▶ [Written problem]
Skip pictures; extract every line from the one with "Generate a three.js" through the one with "RectAreaLightUniformsLib.init();", exactly as written.

____

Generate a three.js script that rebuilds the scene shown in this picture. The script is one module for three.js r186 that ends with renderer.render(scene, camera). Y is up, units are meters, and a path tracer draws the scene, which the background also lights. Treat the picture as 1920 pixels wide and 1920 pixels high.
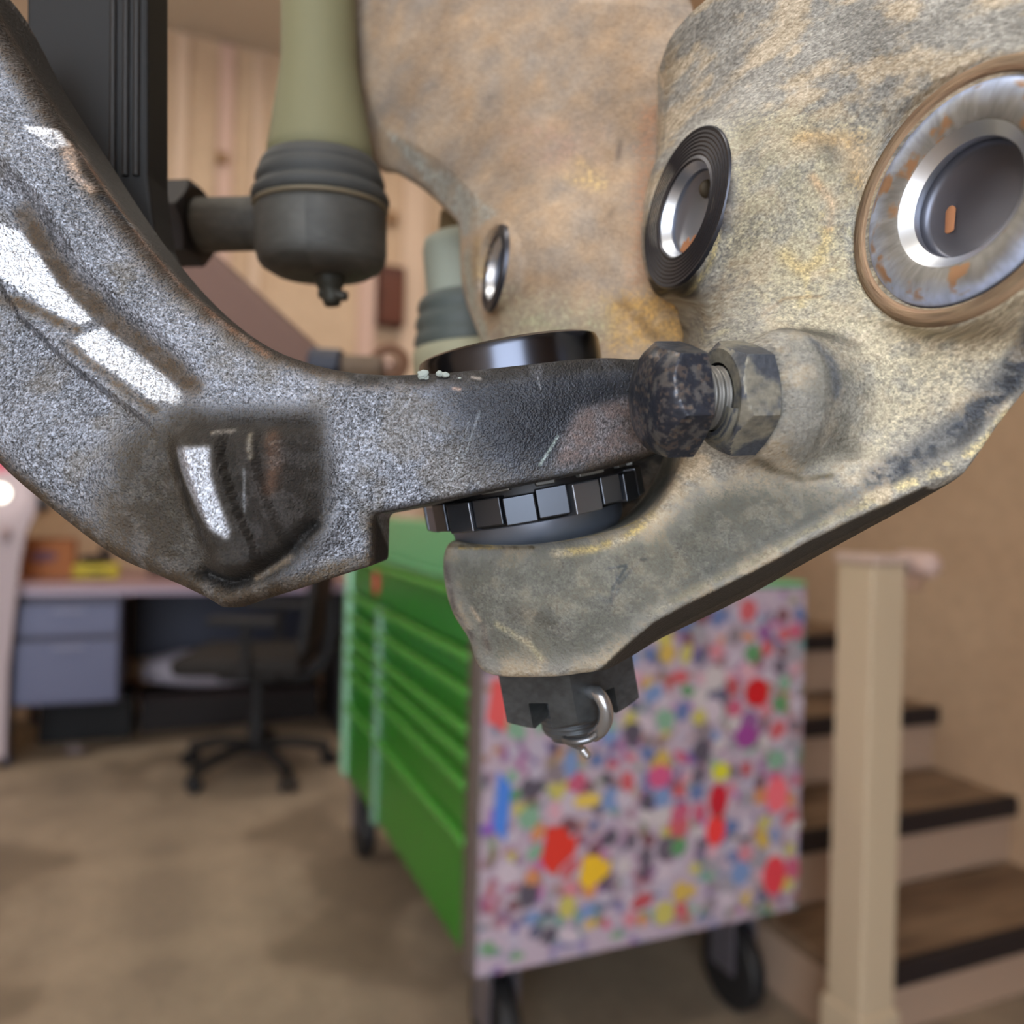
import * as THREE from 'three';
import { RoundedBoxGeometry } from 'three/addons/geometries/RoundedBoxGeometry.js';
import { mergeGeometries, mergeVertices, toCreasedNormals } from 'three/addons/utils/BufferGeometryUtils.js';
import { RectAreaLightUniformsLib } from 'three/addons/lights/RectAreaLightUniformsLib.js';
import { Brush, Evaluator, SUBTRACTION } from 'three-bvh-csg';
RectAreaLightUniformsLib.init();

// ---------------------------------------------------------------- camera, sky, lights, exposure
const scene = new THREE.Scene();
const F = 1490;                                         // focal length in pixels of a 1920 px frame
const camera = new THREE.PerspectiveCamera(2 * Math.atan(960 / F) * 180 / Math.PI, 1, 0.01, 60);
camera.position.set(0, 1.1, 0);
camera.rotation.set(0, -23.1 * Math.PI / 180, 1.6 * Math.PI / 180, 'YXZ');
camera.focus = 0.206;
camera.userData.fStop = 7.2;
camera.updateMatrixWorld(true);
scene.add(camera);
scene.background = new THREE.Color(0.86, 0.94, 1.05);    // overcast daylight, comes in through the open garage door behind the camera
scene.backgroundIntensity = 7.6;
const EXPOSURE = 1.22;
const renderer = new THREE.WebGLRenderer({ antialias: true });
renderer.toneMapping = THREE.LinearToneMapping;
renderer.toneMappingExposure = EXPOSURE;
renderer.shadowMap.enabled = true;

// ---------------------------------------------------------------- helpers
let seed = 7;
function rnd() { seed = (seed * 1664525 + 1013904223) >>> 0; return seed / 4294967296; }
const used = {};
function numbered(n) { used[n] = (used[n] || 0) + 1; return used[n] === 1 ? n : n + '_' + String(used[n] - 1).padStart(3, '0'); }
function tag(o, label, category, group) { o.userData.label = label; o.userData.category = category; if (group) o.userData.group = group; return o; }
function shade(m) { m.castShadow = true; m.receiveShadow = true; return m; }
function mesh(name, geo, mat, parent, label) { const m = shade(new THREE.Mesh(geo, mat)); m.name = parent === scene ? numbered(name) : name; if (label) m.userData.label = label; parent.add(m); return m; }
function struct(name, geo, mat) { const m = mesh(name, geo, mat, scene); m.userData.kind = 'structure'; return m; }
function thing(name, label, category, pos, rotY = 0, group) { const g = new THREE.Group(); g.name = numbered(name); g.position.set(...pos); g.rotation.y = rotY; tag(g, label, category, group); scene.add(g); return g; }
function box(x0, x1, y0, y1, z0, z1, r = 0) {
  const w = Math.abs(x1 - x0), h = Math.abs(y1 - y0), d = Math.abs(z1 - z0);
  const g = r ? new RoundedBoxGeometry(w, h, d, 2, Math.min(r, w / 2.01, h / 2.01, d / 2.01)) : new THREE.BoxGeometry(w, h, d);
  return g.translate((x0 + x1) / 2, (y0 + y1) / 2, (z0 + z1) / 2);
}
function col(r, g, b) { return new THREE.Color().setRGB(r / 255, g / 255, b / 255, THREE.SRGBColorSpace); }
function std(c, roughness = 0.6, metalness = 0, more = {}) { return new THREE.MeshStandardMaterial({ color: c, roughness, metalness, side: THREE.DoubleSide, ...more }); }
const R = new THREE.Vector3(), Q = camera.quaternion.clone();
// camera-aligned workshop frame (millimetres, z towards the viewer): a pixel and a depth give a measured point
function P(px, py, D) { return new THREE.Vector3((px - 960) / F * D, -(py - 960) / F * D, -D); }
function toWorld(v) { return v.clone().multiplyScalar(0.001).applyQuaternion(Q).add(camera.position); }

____

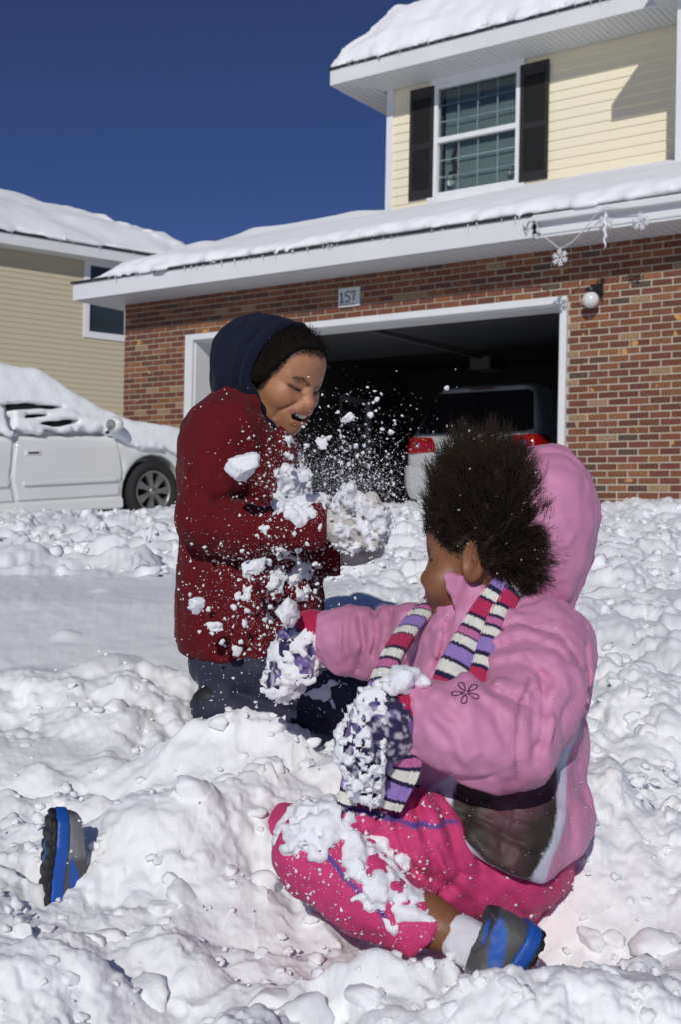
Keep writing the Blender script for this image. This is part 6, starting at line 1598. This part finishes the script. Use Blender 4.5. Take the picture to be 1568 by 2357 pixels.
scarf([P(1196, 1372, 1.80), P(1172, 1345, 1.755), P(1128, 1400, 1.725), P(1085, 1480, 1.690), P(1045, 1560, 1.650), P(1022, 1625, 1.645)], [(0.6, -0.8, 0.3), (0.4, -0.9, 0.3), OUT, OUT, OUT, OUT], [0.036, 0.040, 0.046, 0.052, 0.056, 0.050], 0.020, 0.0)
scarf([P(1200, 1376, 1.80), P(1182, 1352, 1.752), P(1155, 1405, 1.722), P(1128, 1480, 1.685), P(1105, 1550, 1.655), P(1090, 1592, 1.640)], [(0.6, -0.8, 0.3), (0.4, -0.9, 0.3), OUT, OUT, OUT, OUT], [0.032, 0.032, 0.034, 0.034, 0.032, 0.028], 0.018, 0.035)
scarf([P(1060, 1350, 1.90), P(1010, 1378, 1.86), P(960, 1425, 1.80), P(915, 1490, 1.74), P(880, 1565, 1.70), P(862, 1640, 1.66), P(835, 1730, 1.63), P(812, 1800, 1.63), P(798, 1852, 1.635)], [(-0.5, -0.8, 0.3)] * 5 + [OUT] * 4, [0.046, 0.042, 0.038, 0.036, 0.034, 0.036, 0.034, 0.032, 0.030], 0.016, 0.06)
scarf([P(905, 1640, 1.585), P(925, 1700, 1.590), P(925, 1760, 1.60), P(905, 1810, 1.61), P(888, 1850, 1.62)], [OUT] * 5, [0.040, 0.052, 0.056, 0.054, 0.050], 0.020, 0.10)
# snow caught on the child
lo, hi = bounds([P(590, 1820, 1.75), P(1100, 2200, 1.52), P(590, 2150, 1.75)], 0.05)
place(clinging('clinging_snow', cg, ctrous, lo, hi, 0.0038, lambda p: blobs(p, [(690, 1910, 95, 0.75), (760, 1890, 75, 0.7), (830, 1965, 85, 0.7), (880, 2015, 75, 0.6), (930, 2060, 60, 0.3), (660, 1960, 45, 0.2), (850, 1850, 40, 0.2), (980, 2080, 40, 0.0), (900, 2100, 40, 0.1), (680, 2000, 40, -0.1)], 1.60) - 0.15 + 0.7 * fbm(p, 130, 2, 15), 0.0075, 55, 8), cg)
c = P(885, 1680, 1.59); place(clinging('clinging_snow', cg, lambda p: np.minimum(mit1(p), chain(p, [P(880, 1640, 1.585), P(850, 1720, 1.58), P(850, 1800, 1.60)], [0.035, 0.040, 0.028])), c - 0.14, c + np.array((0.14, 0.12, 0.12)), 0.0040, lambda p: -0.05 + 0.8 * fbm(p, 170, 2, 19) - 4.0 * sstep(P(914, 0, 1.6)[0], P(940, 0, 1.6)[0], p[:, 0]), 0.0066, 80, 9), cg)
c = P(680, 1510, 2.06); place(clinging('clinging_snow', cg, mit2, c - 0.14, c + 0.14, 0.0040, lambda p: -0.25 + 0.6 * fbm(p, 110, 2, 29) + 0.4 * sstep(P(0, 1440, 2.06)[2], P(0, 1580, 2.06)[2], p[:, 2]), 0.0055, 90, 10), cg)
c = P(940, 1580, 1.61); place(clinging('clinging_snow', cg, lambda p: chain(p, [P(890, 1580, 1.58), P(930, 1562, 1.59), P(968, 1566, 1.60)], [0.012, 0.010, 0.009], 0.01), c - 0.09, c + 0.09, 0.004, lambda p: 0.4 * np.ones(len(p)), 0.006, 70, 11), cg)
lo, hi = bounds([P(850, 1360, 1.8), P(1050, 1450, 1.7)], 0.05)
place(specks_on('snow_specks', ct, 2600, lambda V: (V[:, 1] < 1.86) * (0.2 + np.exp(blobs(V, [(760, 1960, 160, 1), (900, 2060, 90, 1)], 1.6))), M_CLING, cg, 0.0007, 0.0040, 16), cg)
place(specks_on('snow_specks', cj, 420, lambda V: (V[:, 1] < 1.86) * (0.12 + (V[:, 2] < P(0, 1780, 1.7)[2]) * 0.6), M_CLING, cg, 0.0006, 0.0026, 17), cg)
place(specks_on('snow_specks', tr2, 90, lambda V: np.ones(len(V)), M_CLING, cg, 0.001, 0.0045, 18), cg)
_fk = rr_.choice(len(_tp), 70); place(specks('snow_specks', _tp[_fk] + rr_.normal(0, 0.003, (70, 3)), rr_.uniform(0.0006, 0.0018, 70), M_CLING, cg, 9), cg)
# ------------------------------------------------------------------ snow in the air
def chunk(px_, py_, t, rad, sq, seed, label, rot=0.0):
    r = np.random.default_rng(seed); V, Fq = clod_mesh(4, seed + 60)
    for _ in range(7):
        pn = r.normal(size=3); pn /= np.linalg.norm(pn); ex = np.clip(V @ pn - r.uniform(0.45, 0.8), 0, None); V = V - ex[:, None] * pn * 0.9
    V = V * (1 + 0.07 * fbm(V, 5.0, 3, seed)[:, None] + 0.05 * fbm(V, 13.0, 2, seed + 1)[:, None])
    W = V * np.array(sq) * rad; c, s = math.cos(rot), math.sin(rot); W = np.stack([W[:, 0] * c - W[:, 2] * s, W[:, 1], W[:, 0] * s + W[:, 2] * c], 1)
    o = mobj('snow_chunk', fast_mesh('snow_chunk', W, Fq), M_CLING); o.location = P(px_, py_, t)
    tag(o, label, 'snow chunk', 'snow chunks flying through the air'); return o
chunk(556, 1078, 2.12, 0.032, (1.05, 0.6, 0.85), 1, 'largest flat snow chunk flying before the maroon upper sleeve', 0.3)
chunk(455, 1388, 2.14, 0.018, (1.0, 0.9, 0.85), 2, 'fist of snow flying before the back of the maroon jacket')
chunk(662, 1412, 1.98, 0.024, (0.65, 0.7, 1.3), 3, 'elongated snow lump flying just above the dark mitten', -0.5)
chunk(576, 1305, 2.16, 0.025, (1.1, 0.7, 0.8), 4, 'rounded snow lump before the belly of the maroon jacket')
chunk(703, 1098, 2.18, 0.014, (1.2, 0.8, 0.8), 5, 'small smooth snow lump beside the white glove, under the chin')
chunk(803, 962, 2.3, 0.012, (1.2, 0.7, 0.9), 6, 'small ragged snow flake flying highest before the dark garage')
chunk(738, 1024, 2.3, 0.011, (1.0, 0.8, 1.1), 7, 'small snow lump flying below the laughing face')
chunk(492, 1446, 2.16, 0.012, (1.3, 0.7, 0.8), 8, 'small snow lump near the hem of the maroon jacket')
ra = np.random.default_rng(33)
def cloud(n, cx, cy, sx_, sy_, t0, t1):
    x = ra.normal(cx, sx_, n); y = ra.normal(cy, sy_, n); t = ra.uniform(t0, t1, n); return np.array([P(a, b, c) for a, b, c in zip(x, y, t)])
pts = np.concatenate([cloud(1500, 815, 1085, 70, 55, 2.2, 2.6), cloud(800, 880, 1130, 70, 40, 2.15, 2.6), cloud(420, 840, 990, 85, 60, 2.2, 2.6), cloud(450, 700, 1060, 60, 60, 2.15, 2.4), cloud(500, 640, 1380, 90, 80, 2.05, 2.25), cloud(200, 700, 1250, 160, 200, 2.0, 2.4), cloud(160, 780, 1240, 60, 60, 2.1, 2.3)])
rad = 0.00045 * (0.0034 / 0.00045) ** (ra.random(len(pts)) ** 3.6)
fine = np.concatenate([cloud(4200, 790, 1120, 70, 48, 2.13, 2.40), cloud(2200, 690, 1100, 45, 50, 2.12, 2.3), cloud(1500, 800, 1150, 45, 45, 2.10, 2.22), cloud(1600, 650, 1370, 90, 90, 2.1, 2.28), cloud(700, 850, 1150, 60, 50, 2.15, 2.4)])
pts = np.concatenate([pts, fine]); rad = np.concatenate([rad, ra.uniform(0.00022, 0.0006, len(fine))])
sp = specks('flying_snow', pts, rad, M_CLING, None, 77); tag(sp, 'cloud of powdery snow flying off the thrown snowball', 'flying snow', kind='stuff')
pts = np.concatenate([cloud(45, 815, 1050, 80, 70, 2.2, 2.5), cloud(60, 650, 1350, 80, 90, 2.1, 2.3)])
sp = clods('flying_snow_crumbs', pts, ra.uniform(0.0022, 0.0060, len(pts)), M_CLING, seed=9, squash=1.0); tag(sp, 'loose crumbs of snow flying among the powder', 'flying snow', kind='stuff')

____

▶ [Task answer]
Generate a three.js script that rebuilds the scene shown in this picture. The script is one module for three.js r186 that ends with renderer.render(scene, camera). Y is up, units are meters, and a path tracer draws the scene, which the background also lights. Treat the picture as 1920 pixels wide and 1920 pixels high.
import * as THREE from 'three';
import { RoundedBoxGeometry } from 'three/addons/geometries/RoundedBoxGeometry.js';
import { mergeGeometries, mergeVertices, toCreasedNormals } from 'three/addons/utils/BufferGeometryUtils.js';
import { RectAreaLightUniformsLib } from 'three/addons/lights/RectAreaLightUniformsLib.js';
import { Brush, Evaluator, SUBTRACTION } from 'three-bvh-csg';
RectAreaLightUniformsLib.init();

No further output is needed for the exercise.